January 5, 2007 – Alameda County announced a disastrous settlement agreement with Audubon over its lawsuit. The parties proposed revising and gutting the new permit conditions with only three days for the public to read and understand the settlement. The agreement gave away all the significant mortality-reduction measures in the permits revised in 2005, and its centerpiece was a so-called “50-percent mortality reduction” that would actually require energy companies to reduce mortality by no more than 17 percent, and possibly not at all. The Center opposed the agreement because it could have allowed many more deaths to occur than the permit conditions it replaced would have.

January 10, 2007 – The Center and raptor experts submitted comments on the fatal flaws of the Audubon agreement and urged the county to reject the agreement.

January 11, 2007 – The Alameda County supervisors, with the encouragement of Audubon and over the objections of the Center, approved the fatally flawed, loophole-ridden agreement.

February 2010 – Raptor-fatality studies showed that energy companies had failed to implement recommended bird mortality-reduction measures and failed to significantly reduce the number of wind turbine bird deaths at Altamont, as required by the 2007 settlement agreement. In fact, raptor deaths at the turbines had increased significantly since the agreement.

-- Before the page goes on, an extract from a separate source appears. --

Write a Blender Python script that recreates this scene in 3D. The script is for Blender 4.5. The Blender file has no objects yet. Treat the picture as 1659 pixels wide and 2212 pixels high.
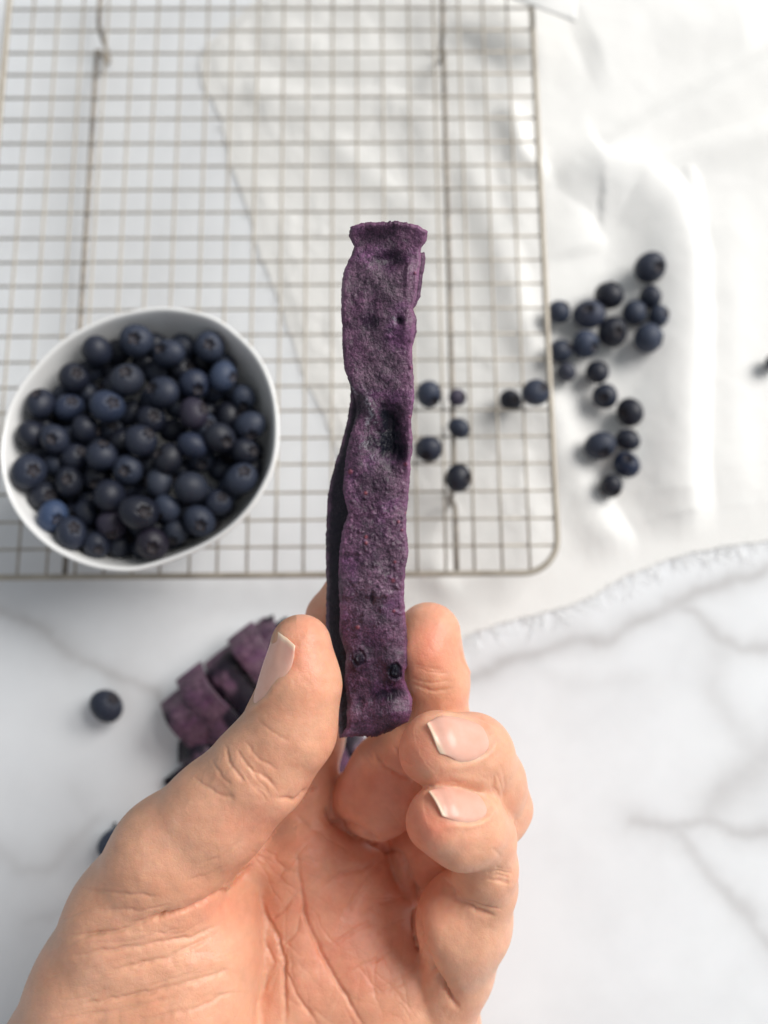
import bpy, math, random
import numpy as np
from mathutils import Matrix, Vector, Euler

random.seed(7)
RNG = np.random.default_rng(11)
scene = bpy.context.scene

# ------------------------------------------------------------------ camera
CAM_LOC = Vector((0.0, 0.0, 0.3417))
CAM_ROT = Euler((0.171780, -0.006645, -0.009094), 'XYZ')
cam_data = bpy.data.cameras.new('camera')
cam = bpy.data.objects.new('camera', cam_data)
scene.collection.objects.link(cam)
cam.location = CAM_LOC
cam.rotation_euler = CAM_ROT
cam_data.sensor_fit = 'HORIZONTAL'
cam_data.sensor_width = 36.0
cam_data.lens = 36.0
cam_data.clip_start = 0.01
cam_data.clip_end = 20.0
cam_data.dof.use_dof = True
cam_data.dof.focus_distance = 0.208
cam_data.dof.aperture_fstop = 7.4
scene.camera = cam

# ------------------------------------------------------------------ light
world = bpy.data.worlds.new('World')
scene.world = world
world.use_nodes = True
bg = world.node_tree.nodes['Background']
bg.inputs['Color'].default_value = (0.89, 0.945, 1.0, 1)
bg.inputs['Strength'].default_value = 0.35


def area_lamp(name, loc, target, sx, sy, watt, col):
    d = bpy.data.lights.new(name, 'AREA')
    d.shape = 'RECTANGLE'
    d.size, d.size_y, d.energy, d.color = sx, sy, watt, col
    o = bpy.data.objects.new(name, d)
    scene.collection.objects.link(o)
    o.location = loc
    o.rotation_euler = (Vector(target) - Vector(loc)).to_track_quat('-Z', 'Y').to_euler()
    return o


area_lamp('window_light', (2.40, 1.45, 2.35), (0.0, 0.0, 0.08), 2.3, 2.1, 160.0, (1.0, 0.972, 0.935))

scene.view_settings.view_transform = 'Standard'
scene.view_settings.look = 'None'
scene.view_settings.exposure = 0.06
scene.view_settings.gamma = 1.0
scene.render.engine = 'CYCLES'
scene.cycles.use_denoising = True
scene.cycles.max_bounces = 8

# ------------------------------------------------------------------ helpers
M_CAM = Matrix.Translation(CAM_LOC) @ CAM_ROT.to_matrix().to_4x4()
M_NP = np.array(M_CAM)
FPX = 1659.0
C = scene.collection


def cam_to_world(P):
    P = np.asarray(P, dtype=np.float64)
    return P @ M_NP[:3, :3].T + M_NP[:3, 3]


def pix_cam(px, py, D):
    """camera-space point at depth D (metres) for a point of the picture measured on a 1659 x 2212 sheet"""
    px, py, D = np.broadcast_arrays(np.asarray(px, float), np.asarray(py, float), np.asarray(D, float))
    return np.stack([(px - 829.5) / FPX * D, -(py - 1106.0) / FPX * D, -D], -1)


def on_plane(px, py, z):
    d = cam_to_world(pix_cam(px, py, 1.0)) - M_NP[:3, 3]
    t = (np.asarray(z) - M_NP[2, 3]) / d[..., 2]
    return M_NP[:3, 3] + d * t[..., None]


def mesh_obj(name, verts, faces, mat=None, parent=None, smooth=True):
    me = bpy.data.meshes.new(name)
    verts = np.asarray(verts, dtype=np.float64)
    if isinstance(faces, np.ndarray):
        nv, nf, k = len(verts), len(faces), faces.shape[1]
        me.vertices.add(nv)
        me.vertices.foreach_set('co', verts.astype(np.float32).ravel())
        me.loops.add(nf * k)
        me.loops.foreach_set('vertex_index', faces.astype(np.int32).ravel())
        me.polygons.add(nf)
        me.polygons.foreach_set('loop_start', np.arange(0, nf * k, k, dtype=np.int32))
        me.update(calc_edges=True)
        me.validate()
    else:
        me.from_pydata([tuple(v) for v in verts], [], faces)
    if smooth:
        me.polygons.foreach_set('use_smooth', np.ones(len(me.polygons), dtype=bool))
    if mat:
        me.materials.append(mat)
    o = bpy.data.objects.new(name, me)
    C.objects.link(o)
    if parent:
        o.parent = parent
    return o


def attr(o, name, vals):
    a = o.data.attributes.new(name, 'FLOAT', 'POINT')
    a.data.foreach_set('value', np.asarray(vals, dtype=np.float32).ravel())


def tag(o, label=None, cat=None, group=None, kind=None):
    if label: o['label'] = label
    if cat: o['category'] = cat
    if group: o['group'] = group
    if kind: o['kind'] = kind
    return o


def recenter(o):
    """put the object's origin in the middle of its mesh"""
    me = o.data
    co = np.empty(len(me.vertices) * 3, np.float32)
    me.vertices.foreach_get('co', co)
    co = co.reshape(-1, 3)
    c = (co.min(0) + co.max(0)) / 2
    c[2] = co[:, 2].min()
    me.vertices.foreach_set('co', (co - c).ravel())
    o.location = Vector([float(t) for t in c])
    me.update()
    return c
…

The county’s Scientific Review Committee concluded that the best way to reduce bird mortality without removing wind power altogether was “repowering” or replacing old-generation turbines with new turbines that, if sited appropriately, would kill fewer birds. Energy companies continued their efforts to implement a state “conservation plan” that would keep them from prosecution under state wildlife protection laws; they also lobbied to expand the footprint and megawatts of wind power produced at Altamont, despite increased bird kills.

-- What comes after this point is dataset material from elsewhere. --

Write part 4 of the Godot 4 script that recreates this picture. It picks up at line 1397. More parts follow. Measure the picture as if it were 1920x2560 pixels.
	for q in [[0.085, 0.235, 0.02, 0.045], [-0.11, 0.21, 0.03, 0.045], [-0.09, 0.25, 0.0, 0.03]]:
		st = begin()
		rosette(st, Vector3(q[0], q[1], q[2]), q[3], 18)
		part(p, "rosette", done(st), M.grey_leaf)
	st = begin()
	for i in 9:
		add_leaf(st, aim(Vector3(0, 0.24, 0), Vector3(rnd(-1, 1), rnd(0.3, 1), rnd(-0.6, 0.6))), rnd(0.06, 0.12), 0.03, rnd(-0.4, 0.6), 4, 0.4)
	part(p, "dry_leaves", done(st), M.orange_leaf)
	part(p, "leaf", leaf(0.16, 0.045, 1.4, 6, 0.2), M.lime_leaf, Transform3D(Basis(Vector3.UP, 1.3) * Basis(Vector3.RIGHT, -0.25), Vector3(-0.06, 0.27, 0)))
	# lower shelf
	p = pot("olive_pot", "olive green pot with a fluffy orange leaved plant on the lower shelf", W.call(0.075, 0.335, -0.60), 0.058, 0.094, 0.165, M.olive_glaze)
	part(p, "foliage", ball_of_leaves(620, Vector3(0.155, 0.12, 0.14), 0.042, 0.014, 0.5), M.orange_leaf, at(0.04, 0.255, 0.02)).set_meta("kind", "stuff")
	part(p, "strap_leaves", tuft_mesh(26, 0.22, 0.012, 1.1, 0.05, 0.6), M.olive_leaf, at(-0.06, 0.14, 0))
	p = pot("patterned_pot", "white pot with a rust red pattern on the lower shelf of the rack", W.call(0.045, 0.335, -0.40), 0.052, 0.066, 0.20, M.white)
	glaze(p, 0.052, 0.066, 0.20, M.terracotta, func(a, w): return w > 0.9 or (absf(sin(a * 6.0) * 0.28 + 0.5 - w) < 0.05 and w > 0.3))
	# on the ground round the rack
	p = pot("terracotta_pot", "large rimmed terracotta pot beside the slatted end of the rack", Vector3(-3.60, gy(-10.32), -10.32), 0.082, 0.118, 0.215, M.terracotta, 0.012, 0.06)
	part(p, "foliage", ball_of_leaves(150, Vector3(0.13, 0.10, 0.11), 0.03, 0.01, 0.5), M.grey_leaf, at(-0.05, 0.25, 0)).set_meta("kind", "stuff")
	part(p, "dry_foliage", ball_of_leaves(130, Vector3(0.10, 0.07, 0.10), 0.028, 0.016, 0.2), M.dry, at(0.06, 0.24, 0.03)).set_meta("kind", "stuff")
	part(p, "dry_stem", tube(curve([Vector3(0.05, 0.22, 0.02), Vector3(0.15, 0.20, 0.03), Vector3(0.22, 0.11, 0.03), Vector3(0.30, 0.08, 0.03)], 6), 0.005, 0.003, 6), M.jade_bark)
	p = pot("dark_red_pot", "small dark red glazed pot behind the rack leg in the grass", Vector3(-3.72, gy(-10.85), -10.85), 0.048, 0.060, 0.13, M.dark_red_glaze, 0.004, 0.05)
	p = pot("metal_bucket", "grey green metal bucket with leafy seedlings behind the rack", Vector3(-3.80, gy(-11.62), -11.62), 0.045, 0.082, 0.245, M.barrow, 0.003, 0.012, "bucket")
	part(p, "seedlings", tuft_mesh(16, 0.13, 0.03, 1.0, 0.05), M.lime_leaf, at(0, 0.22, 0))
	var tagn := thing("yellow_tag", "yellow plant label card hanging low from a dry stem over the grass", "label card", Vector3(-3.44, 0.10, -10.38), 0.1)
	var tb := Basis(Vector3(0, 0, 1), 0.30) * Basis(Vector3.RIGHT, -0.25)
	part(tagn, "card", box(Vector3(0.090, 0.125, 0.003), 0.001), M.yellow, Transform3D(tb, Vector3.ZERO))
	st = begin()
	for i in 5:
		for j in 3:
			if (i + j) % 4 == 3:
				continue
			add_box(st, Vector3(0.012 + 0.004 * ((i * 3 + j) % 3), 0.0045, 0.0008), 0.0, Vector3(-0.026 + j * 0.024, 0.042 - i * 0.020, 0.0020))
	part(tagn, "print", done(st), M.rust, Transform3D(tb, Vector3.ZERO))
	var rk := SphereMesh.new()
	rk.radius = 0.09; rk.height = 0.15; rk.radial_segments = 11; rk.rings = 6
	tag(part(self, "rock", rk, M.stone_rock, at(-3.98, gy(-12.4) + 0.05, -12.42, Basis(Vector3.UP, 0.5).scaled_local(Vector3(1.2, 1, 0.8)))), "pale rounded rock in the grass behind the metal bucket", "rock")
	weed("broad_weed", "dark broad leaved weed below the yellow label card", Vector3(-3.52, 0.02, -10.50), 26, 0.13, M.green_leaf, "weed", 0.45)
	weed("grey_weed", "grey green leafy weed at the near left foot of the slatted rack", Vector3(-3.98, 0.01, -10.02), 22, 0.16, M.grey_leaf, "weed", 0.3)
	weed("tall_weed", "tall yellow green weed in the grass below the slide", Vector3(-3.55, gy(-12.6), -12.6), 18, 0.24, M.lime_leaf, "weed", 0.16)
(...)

December 2010 – The California Attorney General’s Office announced a settlement agreement with the largest energy company at Altamont requiring 40 percent of the wind farm’s turbines to be “repowered” by 2015. New turbines were to be sited in less-risky areas for birds, according to scientific guidelines. Because bird kills would likely continue even after repowering, the company promised to make mitigation payments to local land-protection agencies to protect nearby raptor habitat. Although the Center didn’t sign this agreement, our efforts contributed to the outcome, and the settlement included many measures for which we had advocated.